▶ Task instructions:
Retype the complete listing exactly as it appears.

▶ Data extract:
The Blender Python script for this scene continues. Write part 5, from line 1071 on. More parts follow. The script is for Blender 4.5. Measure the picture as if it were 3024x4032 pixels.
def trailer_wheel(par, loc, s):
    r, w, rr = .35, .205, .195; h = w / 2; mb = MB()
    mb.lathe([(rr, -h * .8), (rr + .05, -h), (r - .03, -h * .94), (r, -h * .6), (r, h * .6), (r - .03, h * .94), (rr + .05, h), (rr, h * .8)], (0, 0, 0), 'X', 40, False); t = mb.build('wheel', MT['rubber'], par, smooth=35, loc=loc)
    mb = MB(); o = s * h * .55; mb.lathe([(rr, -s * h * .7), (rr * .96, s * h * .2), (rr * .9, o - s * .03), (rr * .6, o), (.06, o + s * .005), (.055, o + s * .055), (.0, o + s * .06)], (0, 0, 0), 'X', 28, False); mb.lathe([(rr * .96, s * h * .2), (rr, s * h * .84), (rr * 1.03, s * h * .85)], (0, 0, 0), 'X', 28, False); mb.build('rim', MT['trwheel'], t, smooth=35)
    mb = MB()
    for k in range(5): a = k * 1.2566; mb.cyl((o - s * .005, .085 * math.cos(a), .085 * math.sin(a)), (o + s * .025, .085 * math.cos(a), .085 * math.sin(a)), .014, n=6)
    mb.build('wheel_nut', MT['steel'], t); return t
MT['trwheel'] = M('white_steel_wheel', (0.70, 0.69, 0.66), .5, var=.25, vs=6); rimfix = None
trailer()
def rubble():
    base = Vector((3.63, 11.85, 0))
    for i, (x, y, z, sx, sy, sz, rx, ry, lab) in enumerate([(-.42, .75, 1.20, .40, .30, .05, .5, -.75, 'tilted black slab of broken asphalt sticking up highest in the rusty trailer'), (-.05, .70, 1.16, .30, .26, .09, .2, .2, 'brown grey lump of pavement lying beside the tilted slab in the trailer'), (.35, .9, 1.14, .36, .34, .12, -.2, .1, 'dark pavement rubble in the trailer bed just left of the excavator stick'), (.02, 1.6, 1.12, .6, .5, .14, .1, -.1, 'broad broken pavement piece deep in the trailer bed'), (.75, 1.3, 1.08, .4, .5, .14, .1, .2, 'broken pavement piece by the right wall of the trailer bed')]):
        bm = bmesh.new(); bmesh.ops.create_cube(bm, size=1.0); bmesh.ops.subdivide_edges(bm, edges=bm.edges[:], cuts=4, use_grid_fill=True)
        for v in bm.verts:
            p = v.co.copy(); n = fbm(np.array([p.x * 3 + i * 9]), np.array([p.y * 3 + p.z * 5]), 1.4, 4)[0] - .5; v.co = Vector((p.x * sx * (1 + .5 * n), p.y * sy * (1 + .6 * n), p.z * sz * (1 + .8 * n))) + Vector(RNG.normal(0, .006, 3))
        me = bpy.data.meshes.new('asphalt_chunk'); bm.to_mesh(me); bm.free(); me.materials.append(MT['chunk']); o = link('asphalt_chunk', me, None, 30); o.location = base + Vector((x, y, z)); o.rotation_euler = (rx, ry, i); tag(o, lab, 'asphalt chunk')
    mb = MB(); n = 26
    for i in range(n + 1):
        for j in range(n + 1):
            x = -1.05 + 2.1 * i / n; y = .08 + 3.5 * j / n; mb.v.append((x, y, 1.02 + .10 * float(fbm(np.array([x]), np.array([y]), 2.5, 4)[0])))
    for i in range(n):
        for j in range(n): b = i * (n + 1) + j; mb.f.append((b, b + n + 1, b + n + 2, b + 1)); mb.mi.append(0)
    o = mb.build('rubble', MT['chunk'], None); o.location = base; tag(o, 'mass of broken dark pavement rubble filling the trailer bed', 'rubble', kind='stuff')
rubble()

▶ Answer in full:
The Blender Python script for this scene continues. Write part 5, from line 1071 on. More parts follow. The script is for Blender 4.5. Measure the picture as if it were 3024x4032 pixels.
def trailer_wheel(par, loc, s):
    r, w, rr = .35, .205, .195; h = w / 2; mb = MB()
    mb.lathe([(rr, -h * .8), (rr + .05, -h), (r - .03, -h * .94), (r, -h * .6), (r, h * .6), (r - .03, h * .94), (rr + .05, h), (rr, h * .8)], (0, 0, 0), 'X', 40, False); t = mb.build('wheel', MT['rubber'], par, smooth=35, loc=loc)
    mb = MB(); o = s * h * .55; mb.lathe([(rr, -s * h * .7), (rr * .96, s * h * .2), (rr * .9, o - s * .03), (rr * .6, o), (.06, o + s * .005), (.055, o + s * .055), (.0, o + s * .06)], (0, 0, 0), 'X', 28, False); mb.lathe([(rr * .96, s * h * .2), (rr, s * h * .84), (rr * 1.03, s * h * .85)], (0, 0, 0), 'X', 28, False); mb.build('rim', MT['trwheel'], t, smooth=35)
    mb = MB()
    for k in range(5): a = k * 1.2566; mb.cyl((o - s * .005, .085 * math.cos(a), .085 * math.sin(a)), (o + s * .025, .085 * math.cos(a), .085 * math.sin(a)), .014, n=6)
    mb.build('wheel_nut', MT['steel'], t); return t
MT['trwheel'] = M('white_steel_wheel', (0.70, 0.69, 0.66), .5, var=.25, vs=6); rimfix = None
trailer()
def rubble():
    base = Vector((3.63, 11.85, 0))
    for i, (x, y, z, sx, sy, sz, rx, ry, lab) in enumerate([(-.42, .75, 1.20, .40, .30, .05, .5, -.75, 'tilted black slab of broken asphalt sticking up highest in the rusty trailer'), (-.05, .70, 1.16, .30, .26, .09, .2, .2, 'brown grey lump of pavement lying beside the tilted slab in the trailer'), (.35, .9, 1.14, .36, .34, .12, -.2, .1, 'dark pavement rubble in the trailer bed just left of the excavator stick'), (.02, 1.6, 1.12, .6, .5, .14, .1, -.1, 'broad broken pavement piece deep in the trailer bed'), (.75, 1.3, 1.08, .4, .5, .14, .1, .2, 'broken pavement piece by the right wall of the trailer bed')]):
        bm = bmesh.new(); bmesh.ops.create_cube(bm, size=1.0); bmesh.ops.subdivide_edges(bm, edges=bm.edges[:], cuts=4, use_grid_fill=True)
        for v in bm.verts:
            p = v.co.copy(); n = fbm(np.array([p.x * 3 + i * 9]), np.array([p.y * 3 + p.z * 5]), 1.4, 4)[0] - .5; v.co = Vector((p.x * sx * (1 + .5 * n), p.y * sy * (1 + .6 * n), p.z * sz * (1 + .8 * n))) + Vector(RNG.normal(0, .006, 3))
        me = bpy.data.meshes.new('asphalt_chunk'); bm.to_mesh(me); bm.free(); me.materials.append(MT['chunk']); o = link('asphalt_chunk', me, None, 30); o.location = base + Vector((x, y, z)); o.rotation_euler = (rx, ry, i); tag(o, lab, 'asphalt chunk')
    mb = MB(); n = 26
    for i in range(n + 1):
        for j in range(n + 1):
            x = -1.05 + 2.1 * i / n; y = .08 + 3.5 * j / n; mb.v.append((x, y, 1.02 + .10 * float(fbm(np.array([x]), np.array([y]), 2.5, 4)[0])))
    for i in range(n):
        for j in range(n): b = i * (n + 1) + j; mb.f.append((b, b + n + 1, b + n + 2, b + 1)); mb.mi.append(0)
    o = mb.build('rubble', MT['chunk'], None); o.location = base; tag(o, 'mass of broken dark pavement rubble filling the trailer bed', 'rubble', kind='stuff')
rubble()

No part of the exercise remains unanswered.